GROVE CITY, Pa. — Police charged the former head of Midwestern Intermediate Unit IV on Friday with theft and access device fraud, accusing her of using a company credit card for personal expenses over several years.

Cecelia Yauger, 55, of Grove City, waived a preliminary hearing when Grove City police charged her with one count each of theft and unauthorized access device use, both felony charges. She remains free on $10,000 unsecured bond. A formal arraignment is scheduled for Nov. 12 in Mercer County Court.

This article was written by Bill Vidonic, a staff writer for Channel 11’s news exchange partners at TribLIVE.

Yauger's attorney, Eugene Tempesta, said he would not make any comment on the charges. He said a criminal complaint filed by Grove City Police Cpl. Matthew Ran accused her of theft in an amount “in excess of $2,000.”

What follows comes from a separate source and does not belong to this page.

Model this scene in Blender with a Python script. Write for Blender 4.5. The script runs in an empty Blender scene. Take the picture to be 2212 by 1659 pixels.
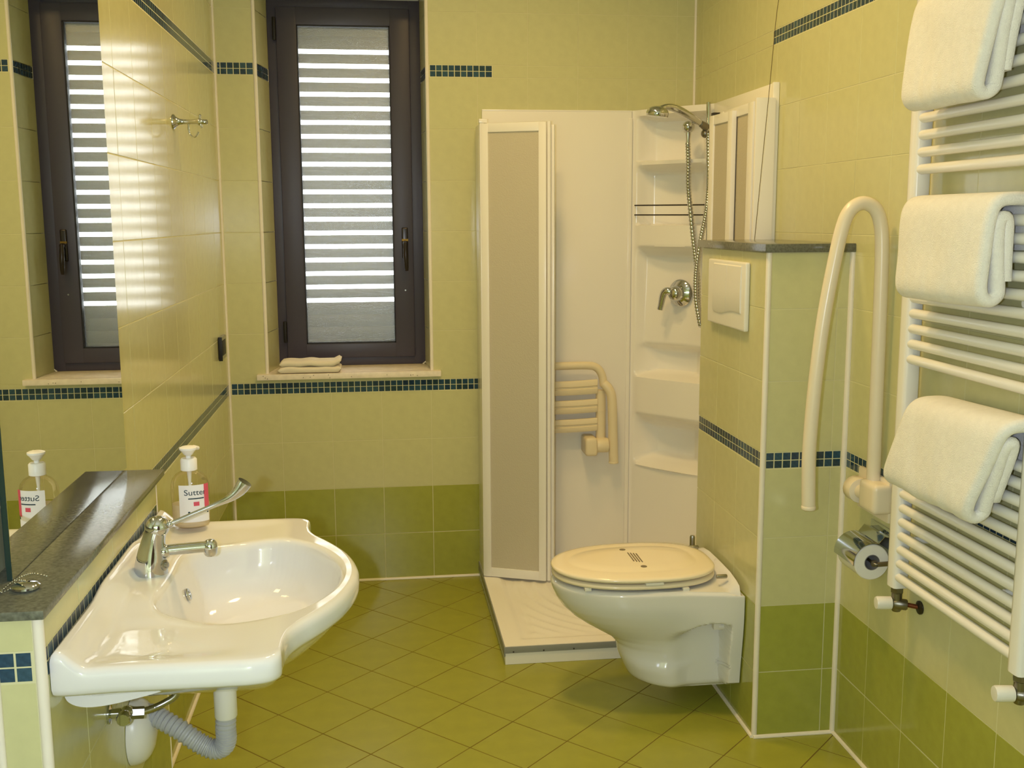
import bpy, bmesh, math, random
from mathutils import Vector, Matrix, noise
random.seed(7)
C = bpy.context.scene.collection
PI = math.pi

# ------------------------------------------------------------------ camera, world, lights, exposure
cam = bpy.data.cameras.new('camera'); co = bpy.data.objects.new('camera', cam); C.objects.link(co)
CAMP = Vector((.6102, -4.354, 1.5121)); YAW, PITCH, ROLL, FPX = .1249, -.1544, -.0049, 2287.15
fw = Vector((math.sin(YAW)*math.cos(PITCH), math.cos(YAW)*math.cos(PITCH), math.sin(PITCH)))
rt = Vector((math.cos(YAW), -math.sin(YAW), 0)); up = rt.cross(fw)
r2 = rt*math.cos(ROLL) + up*math.sin(ROLL); u2 = up*math.cos(ROLL) - rt*math.sin(ROLL)
co.matrix_world = Matrix(((r2.x, u2.x, -fw.x, CAMP.x), (r2.y, u2.y, -fw.y, CAMP.y), (r2.z, u2.z, -fw.z, CAMP.z), (0, 0, 0, 1)))
cam.sensor_width = 36; cam.sensor_fit = 'HORIZONTAL'; cam.lens = FPX/2212*36; cam.clip_start = .02
bpy.context.scene.camera = co
vs = bpy.context.scene.view_settings
vs.view_transform = 'Standard'; vs.look = 'None'; vs.gamma = 1; vs.use_curve_mapping = False; vs.exposure = -0.16
W = bpy.data.worlds.new('sky'); bpy.context.scene.world = W; W.use_nodes = True
bg = W.node_tree.nodes['Background']; bg.inputs[0].default_value = (.93, .96, 1, 1); bg.inputs[1].default_value = 12.0

def lamp(name, kind, loc, power, col, size):
    l = bpy.data.lights.new(name, kind); l.energy = power; l.color = col
    if kind == 'AREA': l.shape = 'DISK'; l.size = size; l.spread = math.radians(SPREAD)
    else: l.shadow_soft_size = size
    o = bpy.data.objects.new(name, l); o.location = loc; C.objects.link(o); return o
SPREAD = 150
WARM = (1.0, .665, .26)
lamp('ceiling_lamp', 'AREA', (1.05, -1.05, 2.93), 10, WARM, .28)
lamp('ceiling_lamp', 'AREA', (.85, -1.85, 2.93), 15, WARM, .28)
lamp('camera_flash', 'POINT', (.535, -4.33, 1.50), 64, (.77, .85, 1.06), .012)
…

“I believe the expenses were work-related, and I believe we can show that a substantial portion were work-related,” Tempesta said. “There may be a (minimal) amount that cannot be shown as work-related, or for that matter, non-work-related, because time has passed and the evidence one way or the other is simply not available.”

Grove City police could not be reached for additional information. Timothy McNickle, the intermediate unit's solicitor, also could not be reached.

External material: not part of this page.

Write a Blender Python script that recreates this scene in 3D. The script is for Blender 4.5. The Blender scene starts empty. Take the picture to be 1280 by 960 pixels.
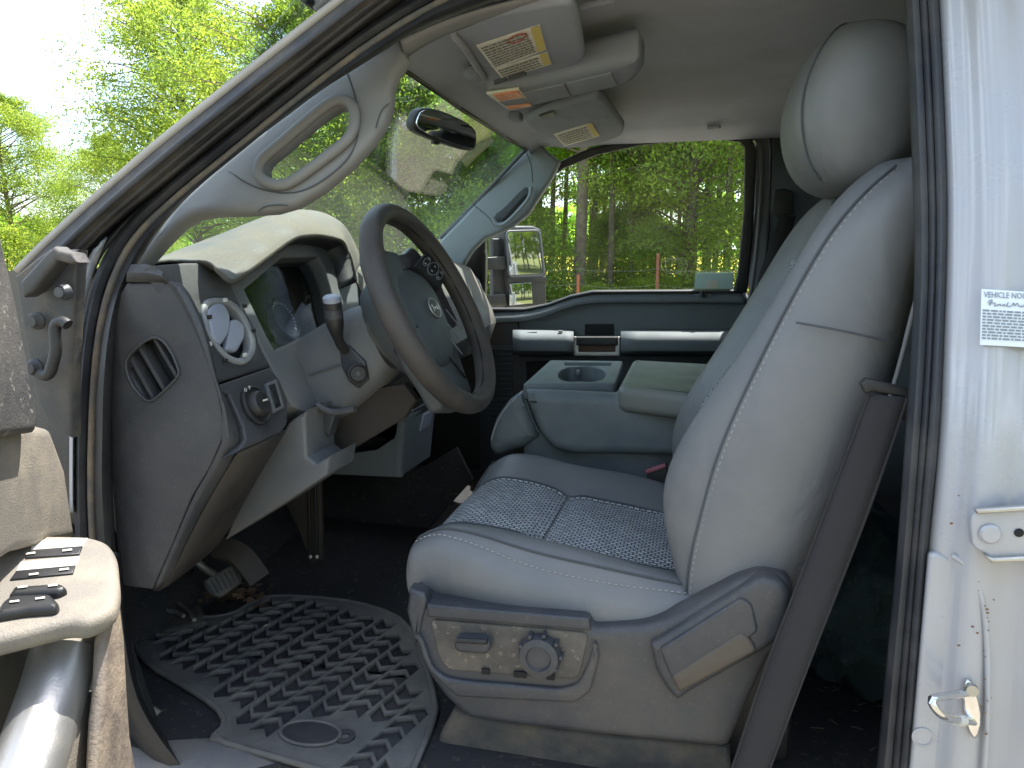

Yauger resigned as head of the intermediate unit on April 24, nearly a month after the board placed her on administrative leave when questions surfaced about her expense reimbursements. A Pittsburgh attorney had filed a Right-to-Know request March 4 on behalf of a client seeking records about the use of credit cards by employees of the unit, which serves schools in Butler, Mercer and Lawrence counties. Unit officials said that when they started pulling together those documents, they noticed questionable expenses on Yauger's credit card.

Board policy allowed Yauger to approve her own expenses. Intermediate unit board members said she did little to document them, supplying fewer than two dozen receipts for thousands of dollars in purchases. The board has since changed that policy and others to tighten financial oversight.

The audit labeled as “undocumented/questionable” nearly $73,000 of about $114,000 in bills that Yauger charged to one of the unit's American Express cards from August 2007 through April 30. It classified the remaining $41,000 as business-related expenses.

The board approved Yauger's retirement on April 24, the day she resigned, allowing her to apply unused vacation and sick days at a rate of $100 per day toward any money she may owe the intermediate unit. The unit said she accumulated 224 sick days and six unused vacation days. Yauger acknowledged in her resignation that she could owe the intermediate unit money.

Yauger is not employed but is “exploring options to help the community,” Tempesta said, including wanting to teach nonprofit organizations how to write grant proposals.

In August, the intermediate unit board appointed Clairton City School District Superintendent Wayde Killmeyer to head the unit.